## The task
Include in the output exactly the lines from the opening of the data through the line containing "rng = np.random.default_rng(11)", and nothing more.

## Data
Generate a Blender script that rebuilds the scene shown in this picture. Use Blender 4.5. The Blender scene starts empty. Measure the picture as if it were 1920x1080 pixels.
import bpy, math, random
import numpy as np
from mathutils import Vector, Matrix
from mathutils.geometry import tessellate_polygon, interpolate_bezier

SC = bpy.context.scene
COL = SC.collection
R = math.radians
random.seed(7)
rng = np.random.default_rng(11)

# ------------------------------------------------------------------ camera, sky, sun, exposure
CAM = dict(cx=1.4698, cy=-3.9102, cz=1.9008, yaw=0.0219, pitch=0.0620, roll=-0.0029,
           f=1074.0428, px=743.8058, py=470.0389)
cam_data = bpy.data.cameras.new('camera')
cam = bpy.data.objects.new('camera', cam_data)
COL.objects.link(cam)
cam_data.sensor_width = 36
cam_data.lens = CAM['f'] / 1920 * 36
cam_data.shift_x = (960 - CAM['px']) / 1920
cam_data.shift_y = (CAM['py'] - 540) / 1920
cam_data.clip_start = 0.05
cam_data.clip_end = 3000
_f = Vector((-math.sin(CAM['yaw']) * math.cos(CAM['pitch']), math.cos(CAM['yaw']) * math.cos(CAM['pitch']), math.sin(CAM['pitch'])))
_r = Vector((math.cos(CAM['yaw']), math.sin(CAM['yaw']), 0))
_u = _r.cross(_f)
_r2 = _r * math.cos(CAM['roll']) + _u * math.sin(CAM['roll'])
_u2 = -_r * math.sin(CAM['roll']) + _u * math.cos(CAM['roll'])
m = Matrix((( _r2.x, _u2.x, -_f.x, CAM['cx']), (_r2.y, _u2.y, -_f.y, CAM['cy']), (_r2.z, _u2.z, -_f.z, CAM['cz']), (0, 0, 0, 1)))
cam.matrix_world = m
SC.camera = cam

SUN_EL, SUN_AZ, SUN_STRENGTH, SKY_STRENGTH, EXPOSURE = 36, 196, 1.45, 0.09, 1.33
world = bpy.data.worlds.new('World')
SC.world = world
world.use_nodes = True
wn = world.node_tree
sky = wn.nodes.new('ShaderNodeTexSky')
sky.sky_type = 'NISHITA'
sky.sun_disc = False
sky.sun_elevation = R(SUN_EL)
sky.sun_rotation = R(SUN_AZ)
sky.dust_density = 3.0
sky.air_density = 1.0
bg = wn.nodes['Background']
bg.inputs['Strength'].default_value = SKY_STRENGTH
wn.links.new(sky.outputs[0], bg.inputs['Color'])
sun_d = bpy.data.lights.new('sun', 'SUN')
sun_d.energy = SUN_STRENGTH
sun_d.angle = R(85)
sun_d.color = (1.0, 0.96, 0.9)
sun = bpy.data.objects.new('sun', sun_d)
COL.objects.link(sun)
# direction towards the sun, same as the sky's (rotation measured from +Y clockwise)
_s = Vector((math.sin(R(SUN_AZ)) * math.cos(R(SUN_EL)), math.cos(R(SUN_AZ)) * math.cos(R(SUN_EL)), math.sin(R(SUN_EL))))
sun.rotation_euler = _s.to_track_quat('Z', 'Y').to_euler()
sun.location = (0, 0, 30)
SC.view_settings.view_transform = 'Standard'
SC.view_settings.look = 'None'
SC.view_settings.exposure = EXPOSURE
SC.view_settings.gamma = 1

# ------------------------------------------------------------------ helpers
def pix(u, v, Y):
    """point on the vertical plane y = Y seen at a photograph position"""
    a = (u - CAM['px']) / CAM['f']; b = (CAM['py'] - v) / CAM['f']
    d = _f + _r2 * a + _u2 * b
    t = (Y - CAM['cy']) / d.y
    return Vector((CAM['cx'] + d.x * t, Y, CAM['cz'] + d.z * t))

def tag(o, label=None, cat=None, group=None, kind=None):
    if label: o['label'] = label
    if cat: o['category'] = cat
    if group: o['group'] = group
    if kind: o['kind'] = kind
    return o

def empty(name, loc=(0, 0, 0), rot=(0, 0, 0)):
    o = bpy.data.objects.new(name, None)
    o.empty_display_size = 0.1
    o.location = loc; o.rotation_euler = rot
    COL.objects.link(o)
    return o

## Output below
Generate a Blender script that rebuilds the scene shown in this picture. Use Blender 4.5. The Blender scene starts empty. Measure the picture as if it were 1920x1080 pixels.
import bpy, math, random
import numpy as np
from mathutils import Vector, Matrix
from mathutils.geometry import tessellate_polygon, interpolate_bezier

SC = bpy.context.scene
COL = SC.collection
R = math.radians
random.seed(7)
rng = np.random.default_rng(11)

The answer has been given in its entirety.